Post scriptum 2. A entrevista secreta (sic) do concurso do Ministério Público
Causou frisson o artigo desta terça-feira (29/5) (aqui), onde tratei de decisão do CNMP trancando concurso do MP-SP. A decisão do CNMP é autoexplicativa. Ninguém inventou isso. Chamar a isso de “entrevista reservada” em tempos de democracia é ignorar, inclusive, que na própria magistratura isso já foi abolido (o link disso está ao final). Há um promotor de Justiça que postou no Twitter dizendo que haters (sic) estavam “denegrindo” (sic, ele usou mesmo essa palavra!) a imagem do MP-SP (não vou mostrar o “tuit” agora; mas tenho print). Ora, com 30 anos de MP e com experiência de bancas de concurso, não aceito isso que, exatamente, foi objeto da correta (em parte) decisão do conselheiro do CNMP.

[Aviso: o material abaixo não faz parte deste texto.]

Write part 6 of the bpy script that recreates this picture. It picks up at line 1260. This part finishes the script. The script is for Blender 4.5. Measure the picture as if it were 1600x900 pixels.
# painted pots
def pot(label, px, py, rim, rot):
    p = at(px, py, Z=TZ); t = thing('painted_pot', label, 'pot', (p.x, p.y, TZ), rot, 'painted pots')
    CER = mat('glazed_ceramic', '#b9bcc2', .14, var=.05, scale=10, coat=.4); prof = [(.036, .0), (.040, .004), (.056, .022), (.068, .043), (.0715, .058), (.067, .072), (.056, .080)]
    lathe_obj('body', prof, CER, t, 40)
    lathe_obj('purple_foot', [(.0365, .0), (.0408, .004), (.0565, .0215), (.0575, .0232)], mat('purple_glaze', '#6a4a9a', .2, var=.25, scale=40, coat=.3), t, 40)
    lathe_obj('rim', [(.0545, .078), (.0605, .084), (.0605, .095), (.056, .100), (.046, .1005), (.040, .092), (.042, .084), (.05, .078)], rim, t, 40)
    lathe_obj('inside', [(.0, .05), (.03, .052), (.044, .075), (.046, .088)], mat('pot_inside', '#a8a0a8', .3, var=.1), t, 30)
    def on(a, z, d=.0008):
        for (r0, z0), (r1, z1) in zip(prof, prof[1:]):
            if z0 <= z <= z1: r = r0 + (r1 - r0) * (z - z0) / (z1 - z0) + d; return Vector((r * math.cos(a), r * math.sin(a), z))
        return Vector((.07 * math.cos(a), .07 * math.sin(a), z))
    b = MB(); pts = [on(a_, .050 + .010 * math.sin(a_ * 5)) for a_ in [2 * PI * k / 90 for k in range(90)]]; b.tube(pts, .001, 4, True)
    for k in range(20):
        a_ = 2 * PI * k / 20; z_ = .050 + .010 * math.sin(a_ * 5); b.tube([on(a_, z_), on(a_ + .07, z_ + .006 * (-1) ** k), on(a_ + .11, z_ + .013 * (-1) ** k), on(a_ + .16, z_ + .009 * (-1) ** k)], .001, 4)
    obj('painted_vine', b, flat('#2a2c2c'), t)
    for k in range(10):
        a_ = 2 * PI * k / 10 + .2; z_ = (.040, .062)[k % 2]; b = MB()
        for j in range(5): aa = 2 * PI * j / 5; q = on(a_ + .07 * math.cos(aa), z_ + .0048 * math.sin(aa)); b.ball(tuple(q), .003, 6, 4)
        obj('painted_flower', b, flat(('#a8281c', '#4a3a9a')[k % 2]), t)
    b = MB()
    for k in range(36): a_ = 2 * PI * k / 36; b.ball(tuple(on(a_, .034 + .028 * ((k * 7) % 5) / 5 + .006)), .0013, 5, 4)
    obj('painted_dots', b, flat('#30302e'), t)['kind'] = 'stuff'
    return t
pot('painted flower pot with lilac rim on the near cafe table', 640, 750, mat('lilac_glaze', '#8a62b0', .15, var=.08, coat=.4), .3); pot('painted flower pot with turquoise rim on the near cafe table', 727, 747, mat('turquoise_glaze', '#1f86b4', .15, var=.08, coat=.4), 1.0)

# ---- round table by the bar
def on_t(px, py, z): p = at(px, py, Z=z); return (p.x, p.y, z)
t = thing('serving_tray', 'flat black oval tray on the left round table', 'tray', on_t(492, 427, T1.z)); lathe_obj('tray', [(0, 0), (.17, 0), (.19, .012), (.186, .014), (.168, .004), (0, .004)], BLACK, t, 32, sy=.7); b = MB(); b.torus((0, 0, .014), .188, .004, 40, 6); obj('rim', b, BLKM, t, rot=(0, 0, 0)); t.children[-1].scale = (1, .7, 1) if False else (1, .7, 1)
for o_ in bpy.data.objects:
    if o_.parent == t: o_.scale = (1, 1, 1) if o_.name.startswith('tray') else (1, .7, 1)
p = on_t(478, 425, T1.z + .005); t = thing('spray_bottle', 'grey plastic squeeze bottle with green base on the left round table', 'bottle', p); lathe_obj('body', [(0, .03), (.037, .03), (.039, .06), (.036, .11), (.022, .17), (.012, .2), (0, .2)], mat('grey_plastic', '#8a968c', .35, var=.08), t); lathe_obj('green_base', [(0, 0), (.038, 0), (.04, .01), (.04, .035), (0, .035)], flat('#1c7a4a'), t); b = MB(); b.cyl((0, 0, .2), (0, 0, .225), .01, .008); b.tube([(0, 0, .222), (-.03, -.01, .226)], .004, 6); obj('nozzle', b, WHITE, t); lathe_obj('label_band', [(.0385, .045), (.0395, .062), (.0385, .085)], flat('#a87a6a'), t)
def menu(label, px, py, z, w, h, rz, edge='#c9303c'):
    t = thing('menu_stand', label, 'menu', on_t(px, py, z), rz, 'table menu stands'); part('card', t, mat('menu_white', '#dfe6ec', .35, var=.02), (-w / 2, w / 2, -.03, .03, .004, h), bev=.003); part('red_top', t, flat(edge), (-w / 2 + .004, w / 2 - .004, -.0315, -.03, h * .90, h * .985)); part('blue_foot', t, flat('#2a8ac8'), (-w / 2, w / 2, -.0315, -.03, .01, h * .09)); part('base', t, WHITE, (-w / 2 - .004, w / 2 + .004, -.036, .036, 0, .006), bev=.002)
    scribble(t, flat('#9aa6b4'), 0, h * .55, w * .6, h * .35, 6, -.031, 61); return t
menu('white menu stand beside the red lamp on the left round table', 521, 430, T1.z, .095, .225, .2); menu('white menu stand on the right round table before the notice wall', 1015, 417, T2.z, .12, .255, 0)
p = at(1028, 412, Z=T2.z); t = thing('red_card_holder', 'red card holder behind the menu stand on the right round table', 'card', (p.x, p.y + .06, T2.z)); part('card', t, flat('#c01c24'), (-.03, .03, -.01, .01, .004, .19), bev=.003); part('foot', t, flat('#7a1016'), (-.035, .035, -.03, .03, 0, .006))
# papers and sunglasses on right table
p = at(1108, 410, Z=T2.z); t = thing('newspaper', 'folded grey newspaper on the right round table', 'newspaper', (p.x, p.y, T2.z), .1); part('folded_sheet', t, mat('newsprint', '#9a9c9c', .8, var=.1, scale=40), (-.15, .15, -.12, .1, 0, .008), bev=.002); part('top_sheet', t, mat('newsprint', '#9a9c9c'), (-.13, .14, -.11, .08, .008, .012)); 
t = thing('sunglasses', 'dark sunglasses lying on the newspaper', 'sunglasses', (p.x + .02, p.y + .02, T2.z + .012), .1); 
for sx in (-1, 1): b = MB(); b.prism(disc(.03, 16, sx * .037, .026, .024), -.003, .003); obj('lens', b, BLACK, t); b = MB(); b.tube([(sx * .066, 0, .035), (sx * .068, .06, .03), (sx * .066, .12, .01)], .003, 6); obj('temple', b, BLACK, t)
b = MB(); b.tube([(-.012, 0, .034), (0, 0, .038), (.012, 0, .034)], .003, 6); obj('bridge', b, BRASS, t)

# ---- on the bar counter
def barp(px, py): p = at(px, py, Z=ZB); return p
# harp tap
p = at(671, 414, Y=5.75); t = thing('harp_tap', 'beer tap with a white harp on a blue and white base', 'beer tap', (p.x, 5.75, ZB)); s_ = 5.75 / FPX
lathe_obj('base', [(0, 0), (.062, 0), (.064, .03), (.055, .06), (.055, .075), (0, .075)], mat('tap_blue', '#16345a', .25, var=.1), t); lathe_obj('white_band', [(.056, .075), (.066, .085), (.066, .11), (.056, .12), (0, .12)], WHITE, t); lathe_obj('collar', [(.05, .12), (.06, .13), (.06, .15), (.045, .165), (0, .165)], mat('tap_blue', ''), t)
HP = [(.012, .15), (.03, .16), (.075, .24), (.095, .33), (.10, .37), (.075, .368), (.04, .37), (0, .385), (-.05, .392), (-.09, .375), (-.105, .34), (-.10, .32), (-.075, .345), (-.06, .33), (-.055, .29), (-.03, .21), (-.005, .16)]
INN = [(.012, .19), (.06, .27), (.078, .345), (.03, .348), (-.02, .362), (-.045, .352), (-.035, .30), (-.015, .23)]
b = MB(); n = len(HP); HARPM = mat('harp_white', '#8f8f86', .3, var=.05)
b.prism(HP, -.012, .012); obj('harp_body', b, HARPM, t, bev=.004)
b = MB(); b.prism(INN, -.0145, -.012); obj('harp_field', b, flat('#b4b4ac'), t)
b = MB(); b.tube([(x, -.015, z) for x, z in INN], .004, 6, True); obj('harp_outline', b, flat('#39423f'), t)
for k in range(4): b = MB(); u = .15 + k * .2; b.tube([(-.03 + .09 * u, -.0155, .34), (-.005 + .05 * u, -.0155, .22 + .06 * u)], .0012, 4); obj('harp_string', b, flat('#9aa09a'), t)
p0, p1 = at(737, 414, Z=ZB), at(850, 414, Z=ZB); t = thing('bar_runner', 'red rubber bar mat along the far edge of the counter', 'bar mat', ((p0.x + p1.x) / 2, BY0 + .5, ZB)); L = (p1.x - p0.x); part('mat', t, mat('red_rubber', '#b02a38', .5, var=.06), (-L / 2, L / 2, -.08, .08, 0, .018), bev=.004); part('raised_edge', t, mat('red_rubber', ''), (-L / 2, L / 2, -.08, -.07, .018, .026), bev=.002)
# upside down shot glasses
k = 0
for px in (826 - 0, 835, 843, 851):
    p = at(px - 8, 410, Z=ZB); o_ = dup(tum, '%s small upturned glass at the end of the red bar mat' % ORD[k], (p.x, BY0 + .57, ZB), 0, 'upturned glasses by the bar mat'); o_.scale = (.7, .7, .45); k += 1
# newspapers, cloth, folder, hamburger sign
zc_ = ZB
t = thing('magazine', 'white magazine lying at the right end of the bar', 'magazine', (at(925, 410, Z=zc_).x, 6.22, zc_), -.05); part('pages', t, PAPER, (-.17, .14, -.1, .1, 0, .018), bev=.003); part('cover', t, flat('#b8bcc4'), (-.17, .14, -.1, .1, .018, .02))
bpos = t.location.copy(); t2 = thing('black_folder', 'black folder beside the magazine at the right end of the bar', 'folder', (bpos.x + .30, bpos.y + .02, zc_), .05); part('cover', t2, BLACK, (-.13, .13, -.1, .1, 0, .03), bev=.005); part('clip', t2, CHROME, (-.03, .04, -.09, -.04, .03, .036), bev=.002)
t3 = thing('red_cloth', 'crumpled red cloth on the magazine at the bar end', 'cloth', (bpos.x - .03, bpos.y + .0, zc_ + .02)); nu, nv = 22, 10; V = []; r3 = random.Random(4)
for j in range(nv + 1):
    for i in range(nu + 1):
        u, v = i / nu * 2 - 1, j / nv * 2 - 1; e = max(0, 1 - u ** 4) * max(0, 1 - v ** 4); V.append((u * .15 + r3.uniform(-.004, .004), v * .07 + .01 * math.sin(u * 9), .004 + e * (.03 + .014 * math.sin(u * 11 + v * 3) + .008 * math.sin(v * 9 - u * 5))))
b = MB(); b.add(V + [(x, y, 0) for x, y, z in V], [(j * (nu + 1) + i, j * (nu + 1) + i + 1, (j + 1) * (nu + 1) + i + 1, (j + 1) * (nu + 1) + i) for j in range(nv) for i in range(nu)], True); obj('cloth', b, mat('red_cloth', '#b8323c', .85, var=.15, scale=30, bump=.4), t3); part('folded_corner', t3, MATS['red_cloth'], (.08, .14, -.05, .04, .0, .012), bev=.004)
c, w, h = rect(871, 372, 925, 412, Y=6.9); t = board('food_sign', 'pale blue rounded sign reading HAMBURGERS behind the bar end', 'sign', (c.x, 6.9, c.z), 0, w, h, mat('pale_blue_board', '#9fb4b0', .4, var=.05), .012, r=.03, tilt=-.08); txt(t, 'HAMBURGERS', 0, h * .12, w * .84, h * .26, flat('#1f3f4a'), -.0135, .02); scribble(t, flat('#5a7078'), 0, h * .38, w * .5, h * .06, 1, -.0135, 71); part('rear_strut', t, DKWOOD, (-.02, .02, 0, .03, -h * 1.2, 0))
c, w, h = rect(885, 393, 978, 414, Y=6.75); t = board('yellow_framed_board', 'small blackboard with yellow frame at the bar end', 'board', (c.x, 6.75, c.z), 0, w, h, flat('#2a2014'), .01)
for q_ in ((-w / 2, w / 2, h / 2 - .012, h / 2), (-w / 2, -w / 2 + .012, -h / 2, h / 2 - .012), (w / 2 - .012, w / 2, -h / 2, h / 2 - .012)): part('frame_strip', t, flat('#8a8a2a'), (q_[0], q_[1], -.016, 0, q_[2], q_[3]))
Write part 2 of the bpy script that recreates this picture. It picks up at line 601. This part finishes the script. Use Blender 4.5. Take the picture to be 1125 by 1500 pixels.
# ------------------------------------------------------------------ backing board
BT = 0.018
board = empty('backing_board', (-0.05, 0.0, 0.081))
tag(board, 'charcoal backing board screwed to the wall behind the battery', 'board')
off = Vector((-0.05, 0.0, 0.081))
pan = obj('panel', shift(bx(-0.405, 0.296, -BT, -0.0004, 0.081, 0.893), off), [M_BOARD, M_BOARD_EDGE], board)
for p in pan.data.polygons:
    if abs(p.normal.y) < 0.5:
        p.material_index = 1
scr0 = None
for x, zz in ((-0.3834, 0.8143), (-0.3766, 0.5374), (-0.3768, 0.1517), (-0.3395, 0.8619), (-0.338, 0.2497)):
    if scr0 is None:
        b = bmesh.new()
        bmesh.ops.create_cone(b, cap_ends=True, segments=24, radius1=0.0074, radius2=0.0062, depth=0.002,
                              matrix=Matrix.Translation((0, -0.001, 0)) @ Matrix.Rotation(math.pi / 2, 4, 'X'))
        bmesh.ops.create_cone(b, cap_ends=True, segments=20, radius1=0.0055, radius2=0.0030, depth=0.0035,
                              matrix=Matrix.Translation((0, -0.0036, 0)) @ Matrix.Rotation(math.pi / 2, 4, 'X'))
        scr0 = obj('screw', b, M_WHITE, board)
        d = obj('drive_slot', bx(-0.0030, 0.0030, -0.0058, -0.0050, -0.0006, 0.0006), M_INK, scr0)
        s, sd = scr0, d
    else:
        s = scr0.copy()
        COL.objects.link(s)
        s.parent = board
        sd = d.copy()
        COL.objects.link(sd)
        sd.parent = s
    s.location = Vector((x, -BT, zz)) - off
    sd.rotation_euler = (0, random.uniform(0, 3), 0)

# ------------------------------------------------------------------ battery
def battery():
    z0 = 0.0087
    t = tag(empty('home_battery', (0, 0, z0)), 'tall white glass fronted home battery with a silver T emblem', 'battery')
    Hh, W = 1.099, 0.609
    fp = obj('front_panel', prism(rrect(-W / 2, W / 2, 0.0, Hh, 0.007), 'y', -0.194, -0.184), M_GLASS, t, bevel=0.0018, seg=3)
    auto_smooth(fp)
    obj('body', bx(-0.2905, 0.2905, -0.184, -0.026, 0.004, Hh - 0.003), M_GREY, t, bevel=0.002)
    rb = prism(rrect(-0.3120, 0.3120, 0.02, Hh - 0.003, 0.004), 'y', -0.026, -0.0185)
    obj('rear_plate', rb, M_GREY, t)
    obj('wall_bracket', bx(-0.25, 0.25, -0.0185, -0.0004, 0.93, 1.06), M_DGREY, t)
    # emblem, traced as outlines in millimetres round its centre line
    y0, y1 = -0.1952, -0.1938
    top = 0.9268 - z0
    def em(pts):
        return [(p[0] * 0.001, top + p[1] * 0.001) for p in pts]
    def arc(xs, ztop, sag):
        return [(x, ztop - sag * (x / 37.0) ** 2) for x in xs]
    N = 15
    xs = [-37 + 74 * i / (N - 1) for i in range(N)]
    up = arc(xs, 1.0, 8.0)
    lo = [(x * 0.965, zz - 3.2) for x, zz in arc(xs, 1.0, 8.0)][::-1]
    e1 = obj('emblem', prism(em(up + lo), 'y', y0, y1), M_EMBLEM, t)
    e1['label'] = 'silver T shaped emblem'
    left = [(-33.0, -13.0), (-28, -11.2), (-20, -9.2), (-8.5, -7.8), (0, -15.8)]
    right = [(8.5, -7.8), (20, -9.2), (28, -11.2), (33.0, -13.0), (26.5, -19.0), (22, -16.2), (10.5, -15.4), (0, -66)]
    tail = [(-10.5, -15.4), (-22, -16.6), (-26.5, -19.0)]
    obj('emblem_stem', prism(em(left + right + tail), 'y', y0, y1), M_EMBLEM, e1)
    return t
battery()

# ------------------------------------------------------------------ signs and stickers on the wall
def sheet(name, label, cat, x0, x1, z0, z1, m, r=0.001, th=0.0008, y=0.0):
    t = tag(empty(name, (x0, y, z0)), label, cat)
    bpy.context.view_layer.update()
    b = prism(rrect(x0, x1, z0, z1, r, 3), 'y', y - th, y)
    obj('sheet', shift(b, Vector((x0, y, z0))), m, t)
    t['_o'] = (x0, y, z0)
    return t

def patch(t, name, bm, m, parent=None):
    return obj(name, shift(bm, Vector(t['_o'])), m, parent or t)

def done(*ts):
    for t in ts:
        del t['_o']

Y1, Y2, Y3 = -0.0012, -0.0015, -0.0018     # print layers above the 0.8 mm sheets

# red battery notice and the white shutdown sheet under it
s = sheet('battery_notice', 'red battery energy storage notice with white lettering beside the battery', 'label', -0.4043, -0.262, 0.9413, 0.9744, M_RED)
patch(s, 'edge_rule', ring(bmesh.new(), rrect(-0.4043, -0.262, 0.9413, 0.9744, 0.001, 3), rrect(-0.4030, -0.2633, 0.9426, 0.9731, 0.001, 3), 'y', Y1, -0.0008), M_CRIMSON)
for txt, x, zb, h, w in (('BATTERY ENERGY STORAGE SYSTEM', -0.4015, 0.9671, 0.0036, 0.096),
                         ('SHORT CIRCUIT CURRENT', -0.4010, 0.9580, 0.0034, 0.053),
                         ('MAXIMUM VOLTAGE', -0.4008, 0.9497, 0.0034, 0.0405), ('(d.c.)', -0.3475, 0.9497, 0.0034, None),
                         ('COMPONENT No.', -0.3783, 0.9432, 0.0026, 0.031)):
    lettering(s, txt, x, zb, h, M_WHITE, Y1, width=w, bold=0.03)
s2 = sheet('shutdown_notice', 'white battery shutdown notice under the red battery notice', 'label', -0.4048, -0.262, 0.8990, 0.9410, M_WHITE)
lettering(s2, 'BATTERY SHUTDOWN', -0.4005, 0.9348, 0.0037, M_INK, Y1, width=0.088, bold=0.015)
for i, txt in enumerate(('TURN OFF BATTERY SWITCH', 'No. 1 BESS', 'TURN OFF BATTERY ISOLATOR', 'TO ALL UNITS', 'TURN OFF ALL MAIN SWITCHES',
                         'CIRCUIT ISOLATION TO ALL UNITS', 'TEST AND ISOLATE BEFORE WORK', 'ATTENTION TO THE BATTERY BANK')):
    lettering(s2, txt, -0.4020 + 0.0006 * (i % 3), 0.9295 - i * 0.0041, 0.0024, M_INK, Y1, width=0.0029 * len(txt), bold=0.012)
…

Se se chama de entrevista reservada ou canglingon, pouco importa. Importa é o que aconteceu e o que dezenas de candidatos relata(ra)m. A tal “entrevista reservada” ocorre depois da prova oral. Mas, se há prova oral, por que entrevista reservada?
Ora, convenhamos. Já em 2012 o então advogado Luis Roberto Barroso levou ao CNJ o caso envolvendo entrevistas secretas no concurso para a magistratura em São Paulo. Atenção: vejam aqui. O resto é defender o indefensável. Accountability: essa é a palavra que deve reger os órgãos públicos. Se a entrevista “reservada” é gravada, pouco importa. O que importa é que ela ocorreu. E o CNMP, pelo menos em liminar (e não há segredo de Justiça nisso), entendeu desse modo. Por isso, há, sim, fumus bonis juris para publicar e comentar. Não, senhores e senhoras da administração do MP-SP: não é sensacionalismo divulgar uma decisão do órgão (CNMP) que fiscaliza as instituições. Querem mais? O então advogado Barroso disse, depois de o CNJ anular o concurso: “Novas entrevistas serão feitas sem ressentimento pelo TJSP” (ver aqui).
Espero que o MP-SP faça tudo direitinho e sem ressentimentos. Por exemplo, para comigo. Não briguem com o mensageiro. Vejam o que diz a mensagem, primeiro. Saludo!